* Start Given information *

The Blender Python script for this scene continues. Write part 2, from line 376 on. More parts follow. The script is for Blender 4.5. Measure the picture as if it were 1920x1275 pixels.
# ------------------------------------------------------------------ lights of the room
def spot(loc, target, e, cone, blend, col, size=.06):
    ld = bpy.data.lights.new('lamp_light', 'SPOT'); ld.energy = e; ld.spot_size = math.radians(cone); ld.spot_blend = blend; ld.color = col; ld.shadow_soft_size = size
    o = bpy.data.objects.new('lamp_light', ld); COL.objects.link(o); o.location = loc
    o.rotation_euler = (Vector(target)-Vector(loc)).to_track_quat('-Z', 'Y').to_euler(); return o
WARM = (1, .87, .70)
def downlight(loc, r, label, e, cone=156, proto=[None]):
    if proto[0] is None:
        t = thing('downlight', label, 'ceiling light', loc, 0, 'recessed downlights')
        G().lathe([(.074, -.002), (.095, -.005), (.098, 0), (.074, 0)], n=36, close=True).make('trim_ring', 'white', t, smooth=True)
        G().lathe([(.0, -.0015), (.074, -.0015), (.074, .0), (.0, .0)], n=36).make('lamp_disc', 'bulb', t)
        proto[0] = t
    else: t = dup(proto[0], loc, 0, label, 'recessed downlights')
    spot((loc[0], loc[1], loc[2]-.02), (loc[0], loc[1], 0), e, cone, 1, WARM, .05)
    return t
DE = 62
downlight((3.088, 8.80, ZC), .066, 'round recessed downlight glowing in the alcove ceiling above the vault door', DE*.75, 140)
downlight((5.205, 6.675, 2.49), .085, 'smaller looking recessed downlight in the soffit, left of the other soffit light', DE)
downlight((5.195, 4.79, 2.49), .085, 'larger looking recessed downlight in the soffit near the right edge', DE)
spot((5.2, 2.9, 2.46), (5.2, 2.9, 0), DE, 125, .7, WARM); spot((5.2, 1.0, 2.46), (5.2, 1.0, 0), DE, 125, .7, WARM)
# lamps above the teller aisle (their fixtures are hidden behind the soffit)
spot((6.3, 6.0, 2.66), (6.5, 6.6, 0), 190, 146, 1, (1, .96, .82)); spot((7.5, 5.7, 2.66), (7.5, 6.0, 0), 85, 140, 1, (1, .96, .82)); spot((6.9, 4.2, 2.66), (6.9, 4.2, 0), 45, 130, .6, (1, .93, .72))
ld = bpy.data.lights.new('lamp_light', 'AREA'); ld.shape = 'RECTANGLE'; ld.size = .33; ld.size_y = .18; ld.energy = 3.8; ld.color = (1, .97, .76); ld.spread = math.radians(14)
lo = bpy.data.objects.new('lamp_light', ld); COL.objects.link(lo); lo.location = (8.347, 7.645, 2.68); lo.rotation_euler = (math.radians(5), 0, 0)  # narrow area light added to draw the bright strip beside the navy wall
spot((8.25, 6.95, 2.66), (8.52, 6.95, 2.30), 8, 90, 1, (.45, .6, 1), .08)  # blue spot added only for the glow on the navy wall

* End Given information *

• [Set exercise]:
Give back all the data exactly as written.

• [Answer to this exercise]:
The Blender Python script for this scene continues. Write part 2, from line 376 on. More parts follow. The script is for Blender 4.5. Measure the picture as if it were 1920x1275 pixels.
# ------------------------------------------------------------------ lights of the room
def spot(loc, target, e, cone, blend, col, size=.06):
    ld = bpy.data.lights.new('lamp_light', 'SPOT'); ld.energy = e; ld.spot_size = math.radians(cone); ld.spot_blend = blend; ld.color = col; ld.shadow_soft_size = size
    o = bpy.data.objects.new('lamp_light', ld); COL.objects.link(o); o.location = loc
    o.rotation_euler = (Vector(target)-Vector(loc)).to_track_quat('-Z', 'Y').to_euler(); return o
WARM = (1, .87, .70)
def downlight(loc, r, label, e, cone=156, proto=[None]):
    if proto[0] is None:
        t = thing('downlight', label, 'ceiling light', loc, 0, 'recessed downlights')
        G().lathe([(.074, -.002), (.095, -.005), (.098, 0), (.074, 0)], n=36, close=True).make('trim_ring', 'white', t, smooth=True)
        G().lathe([(.0, -.0015), (.074, -.0015), (.074, .0), (.0, .0)], n=36).make('lamp_disc', 'bulb', t)
        proto[0] = t
    else: t = dup(proto[0], loc, 0, label, 'recessed downlights')
    spot((loc[0], loc[1], loc[2]-.02), (loc[0], loc[1], 0), e, cone, 1, WARM, .05)
    return t
DE = 62
downlight((3.088, 8.80, ZC), .066, 'round recessed downlight glowing in the alcove ceiling above the vault door', DE*.75, 140)
downlight((5.205, 6.675, 2.49), .085, 'smaller looking recessed downlight in the soffit, left of the other soffit light', DE)
downlight((5.195, 4.79, 2.49), .085, 'larger looking recessed downlight in the soffit near the right edge', DE)
spot((5.2, 2.9, 2.46), (5.2, 2.9, 0), DE, 125, .7, WARM); spot((5.2, 1.0, 2.46), (5.2, 1.0, 0), DE, 125, .7, WARM)
# lamps above the teller aisle (their fixtures are hidden behind the soffit)
spot((6.3, 6.0, 2.66), (6.5, 6.6, 0), 190, 146, 1, (1, .96, .82)); spot((7.5, 5.7, 2.66), (7.5, 6.0, 0), 85, 140, 1, (1, .96, .82)); spot((6.9, 4.2, 2.66), (6.9, 4.2, 0), 45, 130, .6, (1, .93, .72))
ld = bpy.data.lights.new('lamp_light', 'AREA'); ld.shape = 'RECTANGLE'; ld.size = .33; ld.size_y = .18; ld.energy = 3.8; ld.color = (1, .97, .76); ld.spread = math.radians(14)
lo = bpy.data.objects.new('lamp_light', ld); COL.objects.link(lo); lo.location = (8.347, 7.645, 2.68); lo.rotation_euler = (math.radians(5), 0, 0)  # narrow area light added to draw the bright strip beside the navy wall
spot((8.25, 6.95, 2.66), (8.52, 6.95, 2.30), 8, 90, 1, (.45, .6, 1), .08)  # blue spot added only for the glow on the navy wall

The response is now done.